__WHAT IS REQUIRED__. Please set down all the lines beneath this one exactly, without the pictures.

— start —

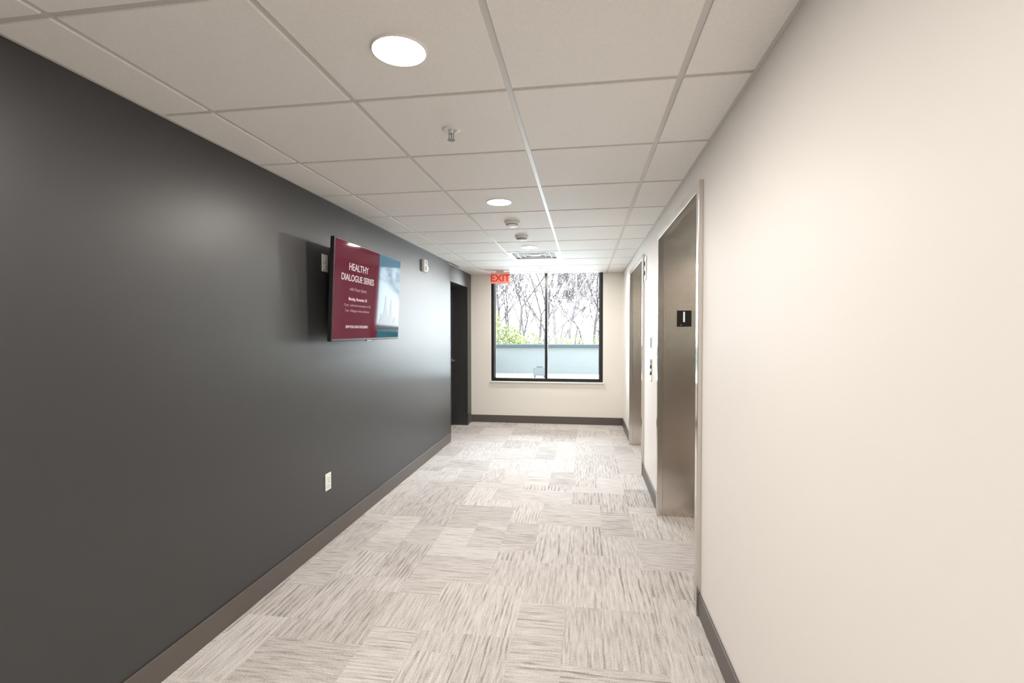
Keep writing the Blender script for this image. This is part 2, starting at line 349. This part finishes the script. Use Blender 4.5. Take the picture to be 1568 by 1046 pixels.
def spire(x,w_,h,bz=-.25,z=.0012):
    s.poly([(x-w_,bz,z),(x+w_,bz,z),(x+w_*.95,bz+h*.35,z),(x+w_*.45,bz+h*.62,z),(x+w_*.15,bz+h,z),(x-w_*.12,bz+h*.97,z),(x-w_*.5,bz+h*.6,z),(x-w_,bz+h*.33,z)])
spire(.27,.055,.27,z=.0012); spire(.38,.05,.24,z=.0014); spire(.19,.045,.12,z=.0016); spire(.47,.06,.10,z=.0018)
s.poly([(sx,-.26,.0020),(tw/2-be,-.26,.0020),(tw/2-be,-.225,.0020),(.3,-.19,.0020),(sx,-.215,.0020)])
s.done('screen_silhouettes',Matrix.Identity(4),tv,recalc=False)
# ---------------------------------------------------------------- outdoors
B('ground').box((-60,14.2,-2.2),(60,120,-1.6)).done('ground_outside')
B('roof').box((-9,YE+.2,.0),(8,14.0,.22)).done('rooftop')
w=B('par','cap')
w.box((-9,13.8,.2),(8,14.0,.98),0); w.box((-9.05,13.72,.98),(8.05,14.08,1.06),1,.01)
w.box((-3.1,10.9,.2),(-2.9,13.8,.80),0); w.box((-3.15,10.85,.80),(-2.85,13.8,.86),1,.01)
w.done('roof_parapet')
def unit(x,y,s_=1):
    w=B('unit','cap','slot'); z=.22
    w.box((x-.3*s_,y-.2*s_,z+.06),(x+.3*s_,y+.2*s_,z+.5*s_),0,.02)
    for sx_ in (-.25,.2): w.box((x+sx_*s_,y-.2*s_,z),(x+(sx_+.05)*s_,y+.2*s_,z+.06),1)
    for k in range(7): w.box((x-.26*s_,y-.204*s_,z+.12+k*.045*s_),(x+.26*s_,y-.2*s_,z+.135+k*.045*s_),2)
    w.cyl((x,y,z+.5*s_+.01),.15*s_,.03,'Z',1,24); w.done('rooftop_air_unit')
unit(-1.15,12.6,.55)
def tree_mesh(name,seed):
    rnd=random.Random(seed); bm=bmesh.new()
    def seg(p,q,r0,r1,n):
        d=(q-p).normalized(); a=d.orthogonal().normalized(); b_=d.cross(a); A=[];Bq=[]
        for k in range(n):
            t=2*math.pi*k/n; u=a*math.cos(t)+b_*math.sin(t); A.append(bm.verts.new(p+u*r0)); Bq.append(bm.verts.new(q+u*r1))
        for k in range(n): bm.faces.new((A[k],A[(k+1)%n],Bq[(k+1)%n],Bq[k]))
    def grow(p,d,L,r,dep):
        n=3 if dep<5 else 4; q=p
        for k in range(n):
            d2=(d+Vector((rnd.uniform(-1,1),rnd.uniform(-1,1),rnd.uniform(-.4,.9)))*.16).normalized()
            q2=q+d2*L/n; r2=r*(1-.32/n*1.0) if dep else r*.6
            seg(q,q2,r,max(r2,.0095),5 if dep>3 else 3); d=d2; q=q2; r=max(r2,.0095)
            if dep>0 and k>0 and rnd.random()<.7:
                s_=Vector((rnd.uniform(-1,1),rnd.uniform(-1,1),rnd.uniform(0,.7))).normalized()
                grow(q,(d*.6+s_*.8).normalized(),L*rnd.uniform(.45,.7),r*.45,dep-1)
        if dep>0:
            for _ in range(2):
                s_=Vector((rnd.uniform(-1,1),rnd.uniform(-1,1),rnd.uniform(0,.6))).normalized()
                grow(q,(d*.8+s_*.6).normalized(),L*rnd.uniform(.6,.8),r*.62,dep-1)
    grow(Vector((0,0,0)),Vector((0,0,1)),3.6,.09,5)
    me=D.meshes.new(name); bm.to_mesh(me); bm.free(); me.materials.append(M['bark']); return me
tm=[tree_mesh('bare_tree_mesh_%d'%i,i+3) for i in range(4)]
rt=random.Random(5)
for k in range(76):
    y=rt.uniform(22,46); x=rt.uniform(-.40,.24)*y
    ob=D.objects.new('bare_tree',tm[k%4]); C.collection.objects.link(ob); ob.location=(x,y,-1.6); ob.rotation_euler=(0,0,rt.uniform(0,6.3)); s_=rt.uniform(.75,1.35); ob.scale=(s_,s_,s_)
def shrub(x,y,rx,h,n):
    rs=random.Random(int(x*10+y*7)); bm=bmesh.new()
    bl=[(rs.uniform(-.7,.7)*rx,rs.uniform(-.5,.5)*rx,rs.uniform(.25,.8)*h,rs.uniform(.25,.5)*rx) for _ in range(9)]
    for _ in range(n):
        c=rs.choice(bl); v=Vector((rs.gauss(0,1),rs.gauss(0,1),rs.gauss(0,1))).normalized()*c[3]*rs.uniform(.6,1.05)
        p=Vector(c[:3])+v; p.z=max(.02,p.z); a=Vector((rs.gauss(0,1),rs.gauss(0,1),rs.gauss(0,1))).normalized(); b_=a.orthogonal().normalized(); s_=rs.uniform(.03,.06)
        bm.faces.new([bm.verts.new(p+q) for q in (a*s_,b_*s_*.5,-a*s_,-b_*s_*.5)])
    for c in bl:
        d=Vector(c[:3]); r=.02; A=[bm.verts.new((r*math.cos(t),r*math.sin(t),0)) for t in (0,2.1,4.2)]; E=bm.verts.new(d)
        for k in range(3): bm.faces.new((A[k],A[(k+1)%3],E))
    me=D.meshes.new('budding_shrub'); bm.to_mesh(me); bm.free(); me.materials.append(M['leaf']); ob=D.objects.new('budding_shrub',me); C.collection.objects.link(ob); ob.location=(x,y,-1.6)
shrub(-3.2,16.4,1.4,4.6,6000); shrub(-4.9,17,1.6,4.4,4500); shrub(-1.7,17.2,1.2,3.7,3400); shrub(1.4,17.5,1.4,3.4,2400); shrub(-.2,17.4,1.2,3.2,2400); shrub(-8,17,1.8,3.8,2600); shrub(4,17,1.6,3.4,2200)
# ---------------------------------------------------------------- world
wd=D.worlds.new('overcast'); C.scene.world=wd; wd.use_nodes=True; nt=wd.node_tree; bg=nt.nodes['Background']
tc=nt.nodes.new('ShaderNodeTexCoord'); sp=nt.nodes.new('ShaderNodeSeparateXYZ'); cr=nt.nodes.new('ShaderNodeValToRGB'); e=cr.color_ramp.elements
e[0].position=0; e[0].color=(.90,.96,1,1); e[1].position=.8; e[1].color=(.78,.89,1,1)
nt.links.new(tc.outputs['Generated'],sp.inputs[0]); nt.links.new(sp.outputs[2],cr.inputs[0]); nt.links.new(cr.outputs[0],bg.inputs[0]); bg.inputs[1].default_value=25
# ---------------------------------------------------------------- camera
yaw,pit,rol=.1479,.0220,-.0014
f=Vector((-math.sin(yaw)*math.cos(pit),math.cos(yaw)*math.cos(pit),-math.sin(pit))); r=Vector((math.cos(yaw),math.sin(yaw),0)); u=r.cross(f)
r2=r*math.cos(rol)+u*math.sin(rol); u2=r2.cross(f)
cam=D.cameras.new('camera'); co=D.objects.new('camera',cam); C.collection.objects.link(co)
co.matrix_world=Matrix(((r2.x,u2.x,-f.x,0),(r2.y,u2.y,-f.y,0),(r2.z,u2.z,-f.z,1.448),(0,0,0,1)))
cam.sensor_width=36; cam.lens=744.4/1568*36; cam.clip_start=.02; cam.clip_end=300
C.scene.camera=co
C.scene.view_settings.view_transform='Standard'; C.scene.view_settings.look='None'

— end —

__SOLUTION FOR THIS TASK__.
Keep writing the Blender script for this image. This is part 2, starting at line 349. This part finishes the script. Use Blender 4.5. Take the picture to be 1568 by 1046 pixels.
def spire(x,w_,h,bz=-.25,z=.0012):
    s.poly([(x-w_,bz,z),(x+w_,bz,z),(x+w_*.95,bz+h*.35,z),(x+w_*.45,bz+h*.62,z),(x+w_*.15,bz+h,z),(x-w_*.12,bz+h*.97,z),(x-w_*.5,bz+h*.6,z),(x-w_,bz+h*.33,z)])
spire(.27,.055,.27,z=.0012); spire(.38,.05,.24,z=.0014); spire(.19,.045,.12,z=.0016); spire(.47,.06,.10,z=.0018)
s.poly([(sx,-.26,.0020),(tw/2-be,-.26,.0020),(tw/2-be,-.225,.0020),(.3,-.19,.0020),(sx,-.215,.0020)])
s.done('screen_silhouettes',Matrix.Identity(4),tv,recalc=False)
# ---------------------------------------------------------------- outdoors
B('ground').box((-60,14.2,-2.2),(60,120,-1.6)).done('ground_outside')
B('roof').box((-9,YE+.2,.0),(8,14.0,.22)).done('rooftop')
w=B('par','cap')
w.box((-9,13.8,.2),(8,14.0,.98),0); w.box((-9.05,13.72,.98),(8.05,14.08,1.06),1,.01)
w.box((-3.1,10.9,.2),(-2.9,13.8,.80),0); w.box((-3.15,10.85,.80),(-2.85,13.8,.86),1,.01)
w.done('roof_parapet')
def unit(x,y,s_=1):
    w=B('unit','cap','slot'); z=.22
    w.box((x-.3*s_,y-.2*s_,z+.06),(x+.3*s_,y+.2*s_,z+.5*s_),0,.02)
    for sx_ in (-.25,.2): w.box((x+sx_*s_,y-.2*s_,z),(x+(sx_+.05)*s_,y+.2*s_,z+.06),1)
    for k in range(7): w.box((x-.26*s_,y-.204*s_,z+.12+k*.045*s_),(x+.26*s_,y-.2*s_,z+.135+k*.045*s_),2)
    w.cyl((x,y,z+.5*s_+.01),.15*s_,.03,'Z',1,24); w.done('rooftop_air_unit')
unit(-1.15,12.6,.55)
def tree_mesh(name,seed):
    rnd=random.Random(seed); bm=bmesh.new()
    def seg(p,q,r0,r1,n):
        d=(q-p).normalized(); a=d.orthogonal().normalized(); b_=d.cross(a); A=[];Bq=[]
        for k in range(n):
            t=2*math.pi*k/n; u=a*math.cos(t)+b_*math.sin(t); A.append(bm.verts.new(p+u*r0)); Bq.append(bm.verts.new(q+u*r1))
        for k in range(n): bm.faces.new((A[k],A[(k+1)%n],Bq[(k+1)%n],Bq[k]))
    def grow(p,d,L,r,dep):
        n=3 if dep<5 else 4; q=p
        for k in range(n):
            d2=(d+Vector((rnd.uniform(-1,1),rnd.uniform(-1,1),rnd.uniform(-.4,.9)))*.16).normalized()
            q2=q+d2*L/n; r2=r*(1-.32/n*1.0) if dep else r*.6
            seg(q,q2,r,max(r2,.0095),5 if dep>3 else 3); d=d2; q=q2; r=max(r2,.0095)
            if dep>0 and k>0 and rnd.random()<.7:
                s_=Vector((rnd.uniform(-1,1),rnd.uniform(-1,1),rnd.uniform(0,.7))).normalized()
                grow(q,(d*.6+s_*.8).normalized(),L*rnd.uniform(.45,.7),r*.45,dep-1)
        if dep>0:
            for _ in range(2):
                s_=Vector((rnd.uniform(-1,1),rnd.uniform(-1,1),rnd.uniform(0,.6))).normalized()
                grow(q,(d*.8+s_*.6).normalized(),L*rnd.uniform(.6,.8),r*.62,dep-1)
    grow(Vector((0,0,0)),Vector((0,0,1)),3.6,.09,5)
    me=D.meshes.new(name); bm.to_mesh(me); bm.free(); me.materials.append(M['bark']); return me
tm=[tree_mesh('bare_tree_mesh_%d'%i,i+3) for i in range(4)]
rt=random.Random(5)
for k in range(76):
    y=rt.uniform(22,46); x=rt.uniform(-.40,.24)*y
    ob=D.objects.new('bare_tree',tm[k%4]); C.collection.objects.link(ob); ob.location=(x,y,-1.6); ob.rotation_euler=(0,0,rt.uniform(0,6.3)); s_=rt.uniform(.75,1.35); ob.scale=(s_,s_,s_)
def shrub(x,y,rx,h,n):
    rs=random.Random(int(x*10+y*7)); bm=bmesh.new()
    bl=[(rs.uniform(-.7,.7)*rx,rs.uniform(-.5,.5)*rx,rs.uniform(.25,.8)*h,rs.uniform(.25,.5)*rx) for _ in range(9)]
    for _ in range(n):
        c=rs.choice(bl); v=Vector((rs.gauss(0,1),rs.gauss(0,1),rs.gauss(0,1))).normalized()*c[3]*rs.uniform(.6,1.05)
        p=Vector(c[:3])+v; p.z=max(.02,p.z); a=Vector((rs.gauss(0,1),rs.gauss(0,1),rs.gauss(0,1))).normalized(); b_=a.orthogonal().normalized(); s_=rs.uniform(.03,.06)
        bm.faces.new([bm.verts.new(p+q) for q in (a*s_,b_*s_*.5,-a*s_,-b_*s_*.5)])
    for c in bl:
        d=Vector(c[:3]); r=.02; A=[bm.verts.new((r*math.cos(t),r*math.sin(t),0)) for t in (0,2.1,4.2)]; E=bm.verts.new(d)
        for k in range(3): bm.faces.new((A[k],A[(k+1)%3],E))
    me=D.meshes.new('budding_shrub'); bm.to_mesh(me); bm.free(); me.materials.append(M['leaf']); ob=D.objects.new('budding_shrub',me); C.collection.objects.link(ob); ob.location=(x,y,-1.6)
shrub(-3.2,16.4,1.4,4.6,6000); shrub(-4.9,17,1.6,4.4,4500); shrub(-1.7,17.2,1.2,3.7,3400); shrub(1.4,17.5,1.4,3.4,2400); shrub(-.2,17.4,1.2,3.2,2400); shrub(-8,17,1.8,3.8,2600); shrub(4,17,1.6,3.4,2200)
# ---------------------------------------------------------------- world
wd=D.worlds.new('overcast'); C.scene.world=wd; wd.use_nodes=True; nt=wd.node_tree; bg=nt.nodes['Background']
tc=nt.nodes.new('ShaderNodeTexCoord'); sp=nt.nodes.new('ShaderNodeSeparateXYZ'); cr=nt.nodes.new('ShaderNodeValToRGB'); e=cr.color_ramp.elements
e[0].position=0; e[0].color=(.90,.96,1,1); e[1].position=.8; e[1].color=(.78,.89,1,1)
nt.links.new(tc.outputs['Generated'],sp.inputs[0]); nt.links.new(sp.outputs[2],cr.inputs[0]); nt.links.new(cr.outputs[0],bg.inputs[0]); bg.inputs[1].default_value=25
# ---------------------------------------------------------------- camera
yaw,pit,rol=.1479,.0220,-.0014
f=Vector((-math.sin(yaw)*math.cos(pit),math.cos(yaw)*math.cos(pit),-math.sin(pit))); r=Vector((math.cos(yaw),math.sin(yaw),0)); u=r.cross(f)
r2=r*math.cos(rol)+u*math.sin(rol); u2=r2.cross(f)
cam=D.cameras.new('camera'); co=D.objects.new('camera',cam); C.collection.objects.link(co)
co.matrix_world=Matrix(((r2.x,u2.x,-f.x,0),(r2.y,u2.y,-f.y,0),(r2.z,u2.z,-f.z,1.448),(0,0,0,1)))
cam.sensor_width=36; cam.lens=744.4/1568*36; cam.clip_start=.02; cam.clip_end=300
C.scene.camera=co
C.scene.view_settings.view_transform='Standard'; C.scene.view_settings.look='None'